Alioune Sarr viendra pour promettre que des Sénégalais seront debout pour faire barrage aux forces étrangères. A son tour, Me El Hadji Diouf va souligner l’existence d’une « presse manipulée et partisane, européenne et américaine ». Faisant son show comme toujours, l’avocat-politicien ajoute : « ce Mélenchon qui tire sur le Sénégal et le président Macky Sall ».
Après lui, c’était au tour de Thione Niang d’affirmer que ‘’nous sommes infiltrés’’. « Il y a des gens qui ont investi et qui sont capables de brûler le pays. Si on ne fait pas attention, ils vont brûler le pays », soutient-il. Finalement, c’était à se demander s’il s’agissait d’un dialogue pour fixer une date pour l’élection ou d’une séance de diatribes contre l’Occident, la France particulièrement.
Après les adeptes de la théorie du complot, place à ceux qui demandent le report suivis de ceux qui ne veulent pas le départ de Macky Sall à partir du 2 avril.
En réalité, il suffit d’écouter les acteurs politiques pour comprendre que l’idée principale est de valider la prolongation du mandat de Macky Sall. Quand Mamadou Diop Decroix minimise les deux à trois mois à attendre, Ousmane Ngom dit au président Macky Sall qu’il ne peut pas et ne doit pas quitter le pays le 2 avril. Il remet même en cause la suppléance du président de l’Assemblée nationale. Comme lui, d’autres vont dire au président de la république qu’il n’a pas le droit de tourner le dos au Sénégal dans ces moments de troubles.

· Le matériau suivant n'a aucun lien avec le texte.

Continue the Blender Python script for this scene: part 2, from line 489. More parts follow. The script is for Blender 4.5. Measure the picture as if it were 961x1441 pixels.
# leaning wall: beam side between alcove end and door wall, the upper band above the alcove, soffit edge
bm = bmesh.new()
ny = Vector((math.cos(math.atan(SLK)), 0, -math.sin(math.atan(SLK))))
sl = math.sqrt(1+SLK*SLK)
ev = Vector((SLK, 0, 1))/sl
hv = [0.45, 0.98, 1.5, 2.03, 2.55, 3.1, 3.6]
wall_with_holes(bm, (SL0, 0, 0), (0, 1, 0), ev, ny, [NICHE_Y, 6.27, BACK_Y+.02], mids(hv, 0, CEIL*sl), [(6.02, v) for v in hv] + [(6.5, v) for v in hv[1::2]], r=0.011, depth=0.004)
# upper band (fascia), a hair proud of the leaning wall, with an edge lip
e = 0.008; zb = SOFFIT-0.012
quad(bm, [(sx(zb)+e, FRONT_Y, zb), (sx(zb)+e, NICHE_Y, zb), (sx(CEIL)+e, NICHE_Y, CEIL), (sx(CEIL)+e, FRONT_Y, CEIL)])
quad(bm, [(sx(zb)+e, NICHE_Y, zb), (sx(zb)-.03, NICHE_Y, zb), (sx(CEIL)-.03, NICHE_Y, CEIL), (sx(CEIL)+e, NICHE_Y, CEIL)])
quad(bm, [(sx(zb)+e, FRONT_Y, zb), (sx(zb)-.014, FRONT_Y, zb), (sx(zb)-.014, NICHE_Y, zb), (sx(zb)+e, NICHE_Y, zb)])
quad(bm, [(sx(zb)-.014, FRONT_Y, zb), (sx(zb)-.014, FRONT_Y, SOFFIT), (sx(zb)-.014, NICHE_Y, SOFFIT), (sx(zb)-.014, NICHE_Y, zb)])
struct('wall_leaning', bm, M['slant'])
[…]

Il est donc supplié de rester. Genoux à terre, front sur ses chaussures, il est prié de rester.
Valider le report des élections
C’est à ce moment que le scénariste et acteur principal revient sur la scène pour réaffirmer sa volonté de partir. D’ailleurs, ce n’est même plus une simple volonté, il meurt d’envie de partir. « Je n’en veux plus, j’en ai assez », balance-t-il. Le roi va jeter l’éponge et partir, il ne veut même pas assister aux élections. Macky Sall va saisir le conseil constitutionnel pour désigner son successeur pendant que lui s’en va. Et clap de fin !
Non ! Attention ! Pas si vite. Le président va quitter le pouvoir si et seulement si il n’y a pas consensus. Mais si jamais les gens arrivent à s’accorder, Macky se fera violence (mais vraiment violence) en restant à la tête du pays le temps que son prédécesseur arrive. Et pour cela, le terrain a été préparé. Le scénariste a pris le soin d’inviter ses idiots utiles pour qu’ils disent ce qu’il a envie d’entendre, ce qu’il a l’intention de faire. Bref, pour qu’ils valident, qu’ils cautionnent ce qui se trame, face au monde entier.
Ainsi, pour résumer, les dialogueurs ont d’abord tenu un discours guerrier contre la France pour montrer que les décisions concernant le Sénégal sont prises à Dakar et par les Sénégalais. Ensuite, ce sont ces derniers qui, premièrement, veulent la reprise du processus électoral avec le temps que ça prendra. Deuxièmement, Macky Sall doit rester en poste durant cette période.
Dès lors, il ne serait pas surprenant de voir le président qui, du reste, a déjà indiqué la voie, fixer le scrutin dans deux à trois mois en s’appuyant sur les différentes prises de parole. Mais personne n’est dupe, le peuple sait qui représente quoi. Et puisque le Conseil constitutionnel a été encore saisi par les candidats légitimes, on ose espérer que les ‘’7 sages’’ vont une nouvelle assumer pleinement leur rôle en fixant une date pour mettre définitivement un terme à ce cirque présidentiel avant qu’il ne soit trop tard.